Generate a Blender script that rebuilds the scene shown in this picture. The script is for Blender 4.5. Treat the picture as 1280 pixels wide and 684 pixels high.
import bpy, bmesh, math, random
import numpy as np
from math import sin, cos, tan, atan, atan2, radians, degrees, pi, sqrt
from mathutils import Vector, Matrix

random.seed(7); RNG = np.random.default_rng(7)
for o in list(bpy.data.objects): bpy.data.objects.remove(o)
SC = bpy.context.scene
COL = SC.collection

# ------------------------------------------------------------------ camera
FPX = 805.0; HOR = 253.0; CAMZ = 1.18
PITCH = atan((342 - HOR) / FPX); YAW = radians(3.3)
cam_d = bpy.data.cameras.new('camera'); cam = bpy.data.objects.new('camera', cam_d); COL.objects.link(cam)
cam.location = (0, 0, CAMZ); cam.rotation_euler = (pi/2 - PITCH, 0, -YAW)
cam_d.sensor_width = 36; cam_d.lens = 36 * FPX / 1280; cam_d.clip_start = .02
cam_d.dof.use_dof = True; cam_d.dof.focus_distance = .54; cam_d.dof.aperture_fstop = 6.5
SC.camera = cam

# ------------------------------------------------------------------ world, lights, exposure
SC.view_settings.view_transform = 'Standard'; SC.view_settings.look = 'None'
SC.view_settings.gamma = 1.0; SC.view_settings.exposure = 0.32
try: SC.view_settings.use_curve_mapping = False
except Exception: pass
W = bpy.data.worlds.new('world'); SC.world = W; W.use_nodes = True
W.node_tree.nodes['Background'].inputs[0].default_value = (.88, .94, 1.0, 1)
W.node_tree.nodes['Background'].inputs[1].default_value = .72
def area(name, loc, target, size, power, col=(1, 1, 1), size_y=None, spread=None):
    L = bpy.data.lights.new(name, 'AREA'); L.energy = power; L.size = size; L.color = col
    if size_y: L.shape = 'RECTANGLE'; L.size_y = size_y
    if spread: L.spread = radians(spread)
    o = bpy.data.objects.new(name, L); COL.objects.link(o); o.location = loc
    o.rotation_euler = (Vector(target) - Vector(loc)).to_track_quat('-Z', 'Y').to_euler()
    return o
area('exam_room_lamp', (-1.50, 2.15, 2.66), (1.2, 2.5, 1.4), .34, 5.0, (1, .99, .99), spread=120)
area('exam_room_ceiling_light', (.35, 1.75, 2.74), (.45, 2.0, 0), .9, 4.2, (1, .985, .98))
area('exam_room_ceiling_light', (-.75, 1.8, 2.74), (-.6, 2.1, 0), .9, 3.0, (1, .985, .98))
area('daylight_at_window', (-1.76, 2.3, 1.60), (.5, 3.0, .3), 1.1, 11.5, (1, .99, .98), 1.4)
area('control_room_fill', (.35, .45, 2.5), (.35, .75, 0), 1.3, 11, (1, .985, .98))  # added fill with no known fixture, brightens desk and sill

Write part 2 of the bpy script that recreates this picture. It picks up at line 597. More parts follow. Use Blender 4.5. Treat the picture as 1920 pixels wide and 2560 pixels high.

■ ■ ■ ■ ■ ■ ■

Stated exercise:
Quote every line of the records above, from the first down to the one holding "SC.camera = cam", exactly as written.

Worked solution:
Generate a Blender script that rebuilds the scene shown in this picture. The script is for Blender 4.5. Treat the picture as 1280 pixels wide and 684 pixels high.
import bpy, bmesh, math, random
import numpy as np
from math import sin, cos, tan, atan, atan2, radians, degrees, pi, sqrt
from mathutils import Vector, Matrix

random.seed(7); RNG = np.random.default_rng(7)
for o in list(bpy.data.objects): bpy.data.objects.remove(o)
SC = bpy.context.scene
COL = SC.collection

# ------------------------------------------------------------------ camera
FPX = 805.0; HOR = 253.0; CAMZ = 1.18
PITCH = atan((342 - HOR) / FPX); YAW = radians(3.3)
cam_d = bpy.data.cameras.new('camera'); cam = bpy.data.objects.new('camera', cam_d); COL.objects.link(cam)
cam.location = (0, 0, CAMZ); cam.rotation_euler = (pi/2 - PITCH, 0, -YAW)
cam_d.sensor_width = 36; cam_d.lens = 36 * FPX / 1280; cam_d.clip_start = .02
cam_d.dof.use_dof = True; cam_d.dof.focus_distance = .54; cam_d.dof.aperture_fstop = 6.5
SC.camera = cam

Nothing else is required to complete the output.